Why savings rate is at 14-year high
TEXT OF STORY
Kai Ryssdal: One of the reasons traders on Wall Street shook off the news about General Motors today — and shake it off they did — was a report that Americans are saving again. We learned this morning that the savings rate in this country is now the highest it’s been in 14 years. And what’s called the savings level — that’s all of the little piggy banks combined — hasn’t been this high since January 1959. Jill Barshay reports on the new frugality.
JILL BARSHAY: Until a year ago, Americans were adding nothing — zero — to their collective piggy banks. But today the Commerce Department said, as of April, they’re socking away almost 6 cents for every dollar of income.

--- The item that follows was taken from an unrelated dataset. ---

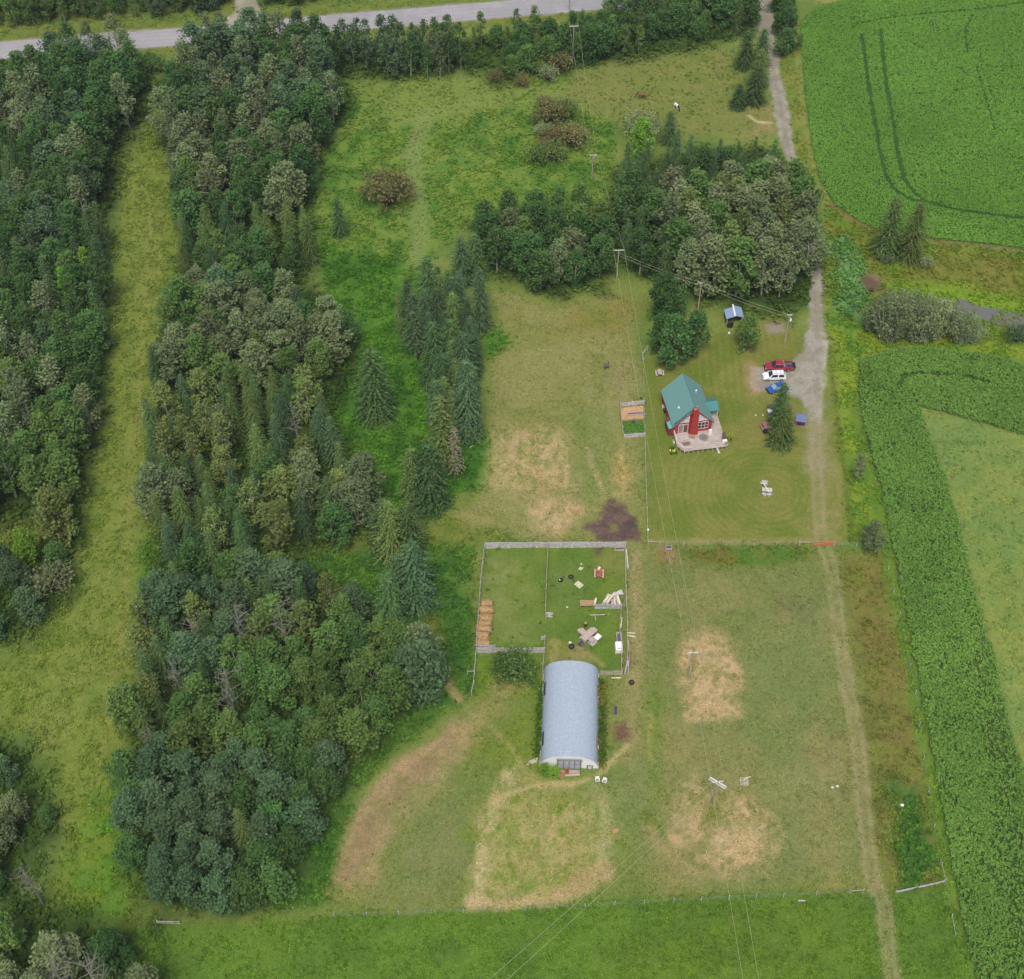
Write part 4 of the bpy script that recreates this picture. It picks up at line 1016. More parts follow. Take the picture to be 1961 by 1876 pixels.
for u, v, h in ((1672, 632, 70), (1700, 648, 96), (1728, 640, 88), (1755, 650, 96), (1740, 615, 62), (1785, 645, 80), (1812, 640, 60), (1838, 655, 66), (1862, 655, 52), (1715, 618, 70), (1690, 620, 66), (1770, 620, 60)):
    solo("willow", u, v, h, ("willow grey", "grey-green", "willow grey")[_i % 3], ("pale grey-green", "grey-green", "pale grey-green")[_i % 3] + " willow in the thicket along the creek" + (", drive end" if u < 1735 else (", middle" if u < 1830 else ", far end")), CW, .95); _i += 1

nt_ += stand("the spruce row", [(842, 565), (892, 560), (905, 640), (912, 740), (912, 800), (862, 838), (840, 800), (834, 700), (818, 640)], 2.7, [("full", "dark spruce", 3), ("full", "bluish spruce", 2), ("full", "olive spruce", 2)], (.62, 1.0), ("on the spruce row's hollow side", "on the spruce row's paddock side"), ["at its upper end", "in its middle", "towards its lower end"], seed=31)
LW = "the wood beyond the strip"
ends4 = ["towards the paved road", "level with the meadow", "level with the house", "level with the straw patches"]
nt_ += stand(LW, [(-40, 215), (50, 195), (95, 152), (130, 136), (240, 130), (272, 140), (274, 200), (250, 245), (212, 300), (202, 380), (198, 470)], 4.5, [("aspen", "blue-green", 4), ("aspen", "deep green", 3), ("thin", "grey-green", 2), ("aspen", "blue-green", 2)], (.95, 1.15), ("in outer wood beyond the strip", "on strip edge of the wood beyond"), ["towards the paved road", "where the strip narrows", "level with the brown bush"], seed=3)
nt_ += stand(LW, [(-40, 190), (206, 470), (200, 560), (192, 690), (-40, 700)], 3.9, [("thin", "grey-green", 2), ("spruce", "dark spruce", 2.5), ("aspen", "deep green", 2), ("thin", "blue-green", 2), ("spruce", "bluish spruce", 2), ("birch", "bright green", .7), ("aspen", "green", 2)], (.8, 1.08), ("in outer wood beyond the strip", "on strip edge of the wood beyond"), ["level with the meadow", "level with the aspen grove"], seed=4)
nt_ += stand(LW, [(-40, 600), (190, 680), (182, 790), (172, 880), (140, 960), (60, 975), (-40, 1010)], 4.6, [("aspen", "grey-green", 2.5), ("poplar", "deep green", 1.5), ("thin", "grey-green", 2), ("aspen", "green", 3), ("poplar", "green", 2)], (.9, 1.15), ("in outer wood beyond the strip", "on strip edge of the wood beyond"), ["level with the spruce row", "level with the house", "above the gap"], seed=5)
nt_ += stand(LW, [(-40, 1080), (40, 1060), (120, 1060), (128, 1090), (118, 1150), (70, 1205), (30, 1225), (-40, 1240)], 4.6, [("poplar", "deep green", 3), ("poplar", "blue-green", 3), ("aspen", "green", 1)], (.6, .95), ("in outer wood beyond the strip", "on strip edge of the wood beyond"), ["below the gap"], seed=6)
CWD = "the bushy corner wood"
nt_ += stand(CWD, [(-40, 1450), (50, 1450), (80, 1490), (60, 1530), (100, 1570), (98, 1610), (40, 1640), (10, 1680), (-40, 1740)], 4.3, [("poplar", "deep green", 3), ("poplar", "grey-green", 1.5), ("poplar", "bright green", .7), ("poplar", "blue-green", 2)], (.45, .9), ("in outer corner wood", "on strip edge of the corner wood"), ["its upper end", "its lower end"], seed=7)
nt_ += stand(CWD, [(-40, 1800), (20, 1800), (60, 1850), (200, 1840), (290, 1900), (300, 1990), (-40, 1990)], 4.5, [("aspen", "green", 2), ("aspen", "grey-green", 1.5), ("poplar", "deep green", 2)], (.8, 1.0), ("in outer corner wood", "on lush field edge of corner wood"), ["picture's lower corner"], seed=8)
BW = "the belt"
sb = ("on the belt's strip edge", "on the belt's meadow edge")
nt_ += stand(BW, [(368, 160), (400, 116), (440, 106), (560, 106), (628, 130), (655, 205), (636, 250), (600, 300), (345, 320), (322, 285), (335, 230)], 4.3, [("aspen", "blue-green", 4), ("thin", "grey-green", 1.5), ("aspen", "deep green", 3), ("aspen", "blue-green", 2)], (1.0, 1.22), sb, ["next to the paved road", "just below the paved road"], seed=9)
nt_ += stand(BW, [(340, 320), (600, 300), (588, 370), (560, 410), (560, 450), (370, 455), (355, 420)], 4.3, [("aspen", "green", 3), ("aspen", "grey-green", 2.5), ("aspen", "deep green", 2), ("thin", "grey-green", 1.5)], (.9, 1.1), sb, ["across from the brown bush", "above the spruces"], seed=10)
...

Not quite the 30 percent savings rate in China. But Bill Gale, an economist at the Brookings Institution, says it’s a start.
BILL Gale: We are suddenly a nation of scared and realistic people. People cut back on their consumption when they realize they are over committed or living above their means.
But Steven Wieting, an economist at Citigroup, doesn’t think Americans are suddenly super thrifty. He says a few things pushed up the savings rate. Like the April tax cuts and our gas bills.
STEVEN Wieting: Just the lower cost of gasoline has resulted in roughly a $200 billion drop in what people would spend.
But the biggest savers may be the wealthy, who’ve taken big hits to their investment portfolios. The Brookings Institution’s Gale says the collapse in luxury shopping may explain a big chunk of this new American thrift.
In New York, I’m Jill Barshay for Marketplace.